Albert Einstein (1879 – 1955) was a German-born theoretical physicist, widely acknowledged as a once-in-a-generation genius. He is known for developing the theory of relativity, and contributed to quantum mechanics. His mass–energy equivalence formula E = mc2 has been dubbed "the world's most famous equation". He received the 1921 Nobel Prize in Physics for photoelectric effect, as his theory of relativity had only been accepted around 1925, 20 years after its inception, even though scientists like Max Planck had supported it.
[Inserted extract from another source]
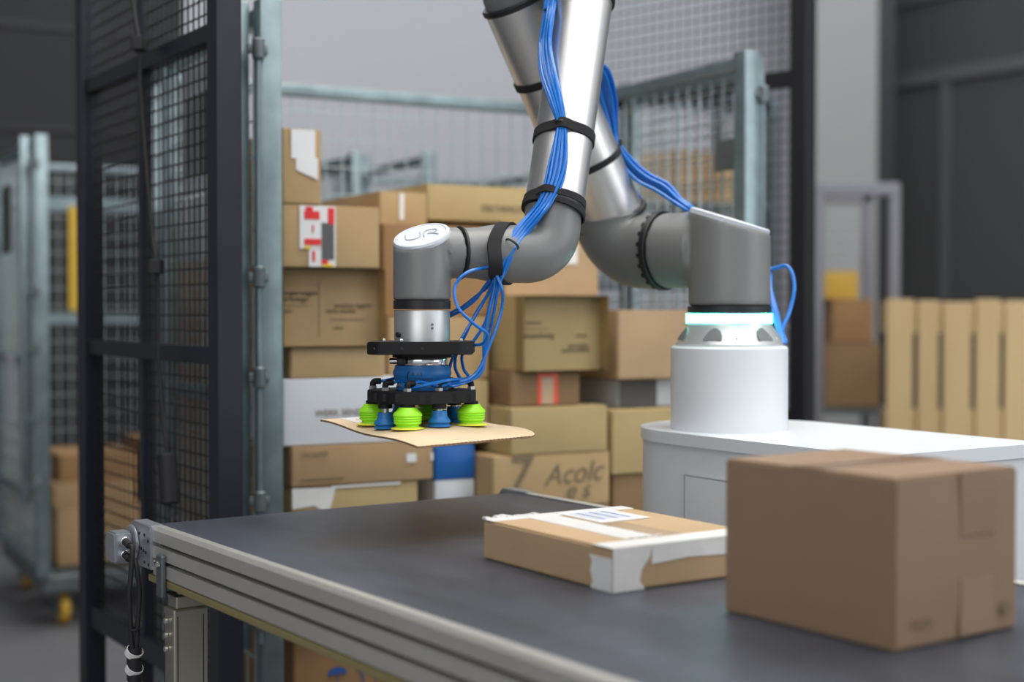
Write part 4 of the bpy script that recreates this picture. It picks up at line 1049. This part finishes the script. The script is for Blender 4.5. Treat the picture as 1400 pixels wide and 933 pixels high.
# clamp and blue sleeve
def ring_col(name, y0, y1, prof, m, label=None):
    z0, z1 = col(y1), col(y0)
    bm = BM(); lathe(bm, [(0, z0)] + [(r, z0+(z1-z0)*t) for r, t in prof] + [(0, z1)], Matrix.Translation((WT.x, WT.y, 0)), 72); return part(name, bm, m, gr, label=label)
ring_col('hose_clamp', 488, 500, [(0.0400, 0), (0.0405, 0.05), (0.0405, 0.95), (0.0400, 1)], M['chrome'])
cp = P(541, 494, 2.27)
bm = BM(); cyl(bm, cp+Vector((-0.010, 0, 0)), cp+Vector((0.004, 0, 0)), 0.0048, 12, bev=0.001); part('clamp_screw', bm, M['chrome'], gr)
bm = BM(); box(bm, -0.004, 0.010, -0.006, 0.008, -0.006, 0.006, bev=0.002, T=Matrix.Translation(cp+Vector((0.006, -0.002, 0)))); part('clamp_block', bm, M['seal'], gr)
ring_col('blue_sleeve', 499, 523, [(0.040, 0), (0.0435, 0.06), (0.0435, 0.14), (0.0455, 0.30), (0.0472, 0.48), (0.0472, 0.62), (0.0445, 0.80), (0.0438, 0.96), (0.042, 1)], M['blue_rub'], 'blue silicone sleeve')
def curved_text(s, x0, z, size, r):
    cu = bpy.data.curves.new('lettering', 'FONT'); cu.body = s; cu.size = size
    o = bpy.data.objects.new('lettering', cu); COL.objects.link(o); dg = bpy.context.evaluated_depsgraph_get()
    me = bpy.data.meshes.new_from_object(o.evaluated_get(dg)); bpy.data.objects.remove(o)
    for v in me.vertices:
        a = (x0+v.co.x)/r; v.co = RI @ Vector((WT.x + r*sin(a), WT.y - r*cos(a), z+v.co.y))
    o = bpy.data.objects.new('lettering', me); COL.objects.link(o); me.materials.clear(); me.materials.append(M['seal']); o.parent = gr
curved_text('0  1.5', -0.014, col(512), 0.0075, 0.0478); curved_text('TORNADO', -0.011, col(519), 0.0062, 0.0468); curved_text('(', -0.024, col(518), 0.020, 0.0478)
ring_col('lower_collar', 523, 535, [(0.036, 0), (0.038, 0.2), (0.038, 1)], M['foot_alu'])
bm = BM(); band(bm, Vector((WT.x, WT.y, col(532))), UPZ, 0.038, 0.010, 0.004, 48); part('blue_collar', bm, M['blue_rub'], gr)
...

Relativity was so ground-breaking that it deserved the Nobel prize, but an individual can only win it once per field.
Some of his contributions to science:
- Light and the photoelectric effect
- Brownian motion
- Special relativity
- Mass-energy equivalence (E = mc2)
- General relativity with field equations of motion, and his theory of gravitation which predicted gravitational waves.
- Cosmology; collaborated with Nathan Rosen to produce a model of a wormhole, often called Einstein–Rosen bridges.
- Einstein rings formed by gravitational lensing.
- Bose–Einstein condensate (BEC) is the fifth state of matter, predicted by Einstein crediting a pioneering paper by Satyendra Nath Bose on the field of quantum statistics.
- Wave–particle duality
- Zero-point energy
- Stimulated emission which makes possible the maser and the laser.
- Co-invented the absorption refrigerator
He spent the latter years of his life trying to find a unified field theory by generalizing his theory of gravitation to include electromagnetism, but never succeeded. His quest has motivated a modern search for a theory of everything, in particular string theory.